* _Available data_:
:::::

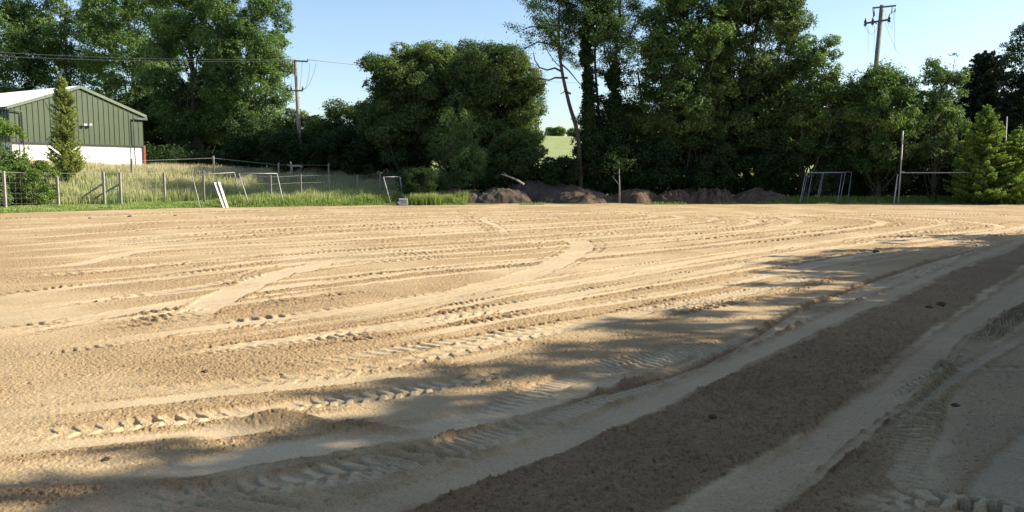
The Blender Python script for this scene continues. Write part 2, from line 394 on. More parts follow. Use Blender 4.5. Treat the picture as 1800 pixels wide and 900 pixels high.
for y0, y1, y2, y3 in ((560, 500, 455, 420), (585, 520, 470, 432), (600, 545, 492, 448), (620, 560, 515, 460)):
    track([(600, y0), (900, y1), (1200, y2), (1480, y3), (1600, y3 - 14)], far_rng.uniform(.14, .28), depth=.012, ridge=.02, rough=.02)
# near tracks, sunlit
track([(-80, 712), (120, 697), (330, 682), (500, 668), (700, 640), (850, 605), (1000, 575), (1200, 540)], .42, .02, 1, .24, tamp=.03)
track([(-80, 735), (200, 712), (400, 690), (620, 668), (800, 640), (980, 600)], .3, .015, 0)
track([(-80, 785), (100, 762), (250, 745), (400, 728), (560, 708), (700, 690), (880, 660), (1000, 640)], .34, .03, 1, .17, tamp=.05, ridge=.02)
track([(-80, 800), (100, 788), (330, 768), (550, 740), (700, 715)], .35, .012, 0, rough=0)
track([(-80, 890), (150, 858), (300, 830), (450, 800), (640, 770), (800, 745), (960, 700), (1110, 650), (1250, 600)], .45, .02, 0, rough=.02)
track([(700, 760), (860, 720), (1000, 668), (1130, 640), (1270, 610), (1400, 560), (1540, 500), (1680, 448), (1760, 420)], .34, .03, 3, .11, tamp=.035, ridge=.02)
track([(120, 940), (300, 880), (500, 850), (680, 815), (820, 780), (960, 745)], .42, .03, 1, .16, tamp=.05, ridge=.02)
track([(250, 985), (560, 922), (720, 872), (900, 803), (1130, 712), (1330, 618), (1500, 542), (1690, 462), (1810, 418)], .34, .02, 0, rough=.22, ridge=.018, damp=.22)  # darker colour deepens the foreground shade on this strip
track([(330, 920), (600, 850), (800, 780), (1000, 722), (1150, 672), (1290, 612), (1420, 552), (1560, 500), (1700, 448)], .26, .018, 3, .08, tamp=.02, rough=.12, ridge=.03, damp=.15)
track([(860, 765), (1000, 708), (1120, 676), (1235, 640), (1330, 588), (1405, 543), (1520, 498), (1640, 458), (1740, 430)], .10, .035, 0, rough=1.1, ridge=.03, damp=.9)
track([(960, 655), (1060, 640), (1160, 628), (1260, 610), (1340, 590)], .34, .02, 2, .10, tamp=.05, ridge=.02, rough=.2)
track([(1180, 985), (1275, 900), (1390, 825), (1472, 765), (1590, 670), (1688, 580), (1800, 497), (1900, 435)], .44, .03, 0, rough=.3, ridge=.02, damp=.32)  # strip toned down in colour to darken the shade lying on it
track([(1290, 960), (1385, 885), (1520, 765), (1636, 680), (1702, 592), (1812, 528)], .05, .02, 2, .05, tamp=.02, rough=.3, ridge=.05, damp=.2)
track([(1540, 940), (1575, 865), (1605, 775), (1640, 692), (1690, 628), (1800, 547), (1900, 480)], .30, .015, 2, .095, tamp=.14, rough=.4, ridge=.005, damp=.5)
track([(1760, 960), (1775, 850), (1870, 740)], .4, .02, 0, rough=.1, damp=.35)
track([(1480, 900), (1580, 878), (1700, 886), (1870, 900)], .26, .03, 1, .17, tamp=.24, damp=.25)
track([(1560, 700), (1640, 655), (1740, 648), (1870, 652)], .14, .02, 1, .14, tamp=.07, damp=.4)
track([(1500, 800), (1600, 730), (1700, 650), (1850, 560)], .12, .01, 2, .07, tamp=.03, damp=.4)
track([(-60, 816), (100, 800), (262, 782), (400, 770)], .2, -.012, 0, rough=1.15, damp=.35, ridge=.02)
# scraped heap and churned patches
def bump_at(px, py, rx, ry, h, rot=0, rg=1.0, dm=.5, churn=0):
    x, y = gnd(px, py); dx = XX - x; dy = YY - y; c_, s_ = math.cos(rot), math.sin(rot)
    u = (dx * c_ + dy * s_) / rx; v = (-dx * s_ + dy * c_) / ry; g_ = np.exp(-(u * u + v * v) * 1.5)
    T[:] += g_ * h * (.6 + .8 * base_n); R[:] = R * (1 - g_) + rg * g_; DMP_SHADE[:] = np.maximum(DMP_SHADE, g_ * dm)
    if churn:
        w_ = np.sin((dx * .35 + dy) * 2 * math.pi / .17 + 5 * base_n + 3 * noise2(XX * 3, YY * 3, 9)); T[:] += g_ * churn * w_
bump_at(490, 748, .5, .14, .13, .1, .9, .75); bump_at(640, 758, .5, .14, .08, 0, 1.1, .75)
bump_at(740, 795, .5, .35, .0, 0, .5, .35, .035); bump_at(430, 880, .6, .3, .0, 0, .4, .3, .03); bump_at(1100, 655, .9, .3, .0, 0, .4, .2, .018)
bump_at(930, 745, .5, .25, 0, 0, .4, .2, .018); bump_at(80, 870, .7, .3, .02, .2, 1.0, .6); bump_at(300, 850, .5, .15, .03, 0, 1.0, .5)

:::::

* _To be done_: Omit every picture, then repeat the remaining data exactly as it appears above.

* _Output_:
The Blender Python script for this scene continues. Write part 2, from line 394 on. More parts follow. Use Blender 4.5. Treat the picture as 1800 pixels wide and 900 pixels high.
for y0, y1, y2, y3 in ((560, 500, 455, 420), (585, 520, 470, 432), (600, 545, 492, 448), (620, 560, 515, 460)):
    track([(600, y0), (900, y1), (1200, y2), (1480, y3), (1600, y3 - 14)], far_rng.uniform(.14, .28), depth=.012, ridge=.02, rough=.02)
# near tracks, sunlit
track([(-80, 712), (120, 697), (330, 682), (500, 668), (700, 640), (850, 605), (1000, 575), (1200, 540)], .42, .02, 1, .24, tamp=.03)
track([(-80, 735), (200, 712), (400, 690), (620, 668), (800, 640), (980, 600)], .3, .015, 0)
track([(-80, 785), (100, 762), (250, 745), (400, 728), (560, 708), (700, 690), (880, 660), (1000, 640)], .34, .03, 1, .17, tamp=.05, ridge=.02)
track([(-80, 800), (100, 788), (330, 768), (550, 740), (700, 715)], .35, .012, 0, rough=0)
track([(-80, 890), (150, 858), (300, 830), (450, 800), (640, 770), (800, 745), (960, 700), (1110, 650), (1250, 600)], .45, .02, 0, rough=.02)
track([(700, 760), (860, 720), (1000, 668), (1130, 640), (1270, 610), (1400, 560), (1540, 500), (1680, 448), (1760, 420)], .34, .03, 3, .11, tamp=.035, ridge=.02)
track([(120, 940), (300, 880), (500, 850), (680, 815), (820, 780), (960, 745)], .42, .03, 1, .16, tamp=.05, ridge=.02)
track([(250, 985), (560, 922), (720, 872), (900, 803), (1130, 712), (1330, 618), (1500, 542), (1690, 462), (1810, 418)], .34, .02, 0, rough=.22, ridge=.018, damp=.22)  # darker colour deepens the foreground shade on this strip
track([(330, 920), (600, 850), (800, 780), (1000, 722), (1150, 672), (1290, 612), (1420, 552), (1560, 500), (1700, 448)], .26, .018, 3, .08, tamp=.02, rough=.12, ridge=.03, damp=.15)
track([(860, 765), (1000, 708), (1120, 676), (1235, 640), (1330, 588), (1405, 543), (1520, 498), (1640, 458), (1740, 430)], .10, .035, 0, rough=1.1, ridge=.03, damp=.9)
track([(960, 655), (1060, 640), (1160, 628), (1260, 610), (1340, 590)], .34, .02, 2, .10, tamp=.05, ridge=.02, rough=.2)
track([(1180, 985), (1275, 900), (1390, 825), (1472, 765), (1590, 670), (1688, 580), (1800, 497), (1900, 435)], .44, .03, 0, rough=.3, ridge=.02, damp=.32)  # strip toned down in colour to darken the shade lying on it
track([(1290, 960), (1385, 885), (1520, 765), (1636, 680), (1702, 592), (1812, 528)], .05, .02, 2, .05, tamp=.02, rough=.3, ridge=.05, damp=.2)
track([(1540, 940), (1575, 865), (1605, 775), (1640, 692), (1690, 628), (1800, 547), (1900, 480)], .30, .015, 2, .095, tamp=.14, rough=.4, ridge=.005, damp=.5)
track([(1760, 960), (1775, 850), (1870, 740)], .4, .02, 0, rough=.1, damp=.35)
track([(1480, 900), (1580, 878), (1700, 886), (1870, 900)], .26, .03, 1, .17, tamp=.24, damp=.25)
track([(1560, 700), (1640, 655), (1740, 648), (1870, 652)], .14, .02, 1, .14, tamp=.07, damp=.4)
track([(1500, 800), (1600, 730), (1700, 650), (1850, 560)], .12, .01, 2, .07, tamp=.03, damp=.4)
track([(-60, 816), (100, 800), (262, 782), (400, 770)], .2, -.012, 0, rough=1.15, damp=.35, ridge=.02)
# scraped heap and churned patches
def bump_at(px, py, rx, ry, h, rot=0, rg=1.0, dm=.5, churn=0):
    x, y = gnd(px, py); dx = XX - x; dy = YY - y; c_, s_ = math.cos(rot), math.sin(rot)
    u = (dx * c_ + dy * s_) / rx; v = (-dx * s_ + dy * c_) / ry; g_ = np.exp(-(u * u + v * v) * 1.5)
    T[:] += g_ * h * (.6 + .8 * base_n); R[:] = R * (1 - g_) + rg * g_; DMP_SHADE[:] = np.maximum(DMP_SHADE, g_ * dm)
    if churn:
        w_ = np.sin((dx * .35 + dy) * 2 * math.pi / .17 + 5 * base_n + 3 * noise2(XX * 3, YY * 3, 9)); T[:] += g_ * churn * w_
bump_at(490, 748, .5, .14, .13, .1, .9, .75); bump_at(640, 758, .5, .14, .08, 0, 1.1, .75)
bump_at(740, 795, .5, .35, .0, 0, .5, .35, .035); bump_at(430, 880, .6, .3, .0, 0, .4, .3, .03); bump_at(1100, 655, .9, .3, .0, 0, .4, .2, .018)
bump_at(930, 745, .5, .25, 0, 0, .4, .2, .018); bump_at(80, 870, .7, .3, .02, .2, 1.0, .6); bump_at(300, 850, .5, .15, .03, 0, 1.0, .5)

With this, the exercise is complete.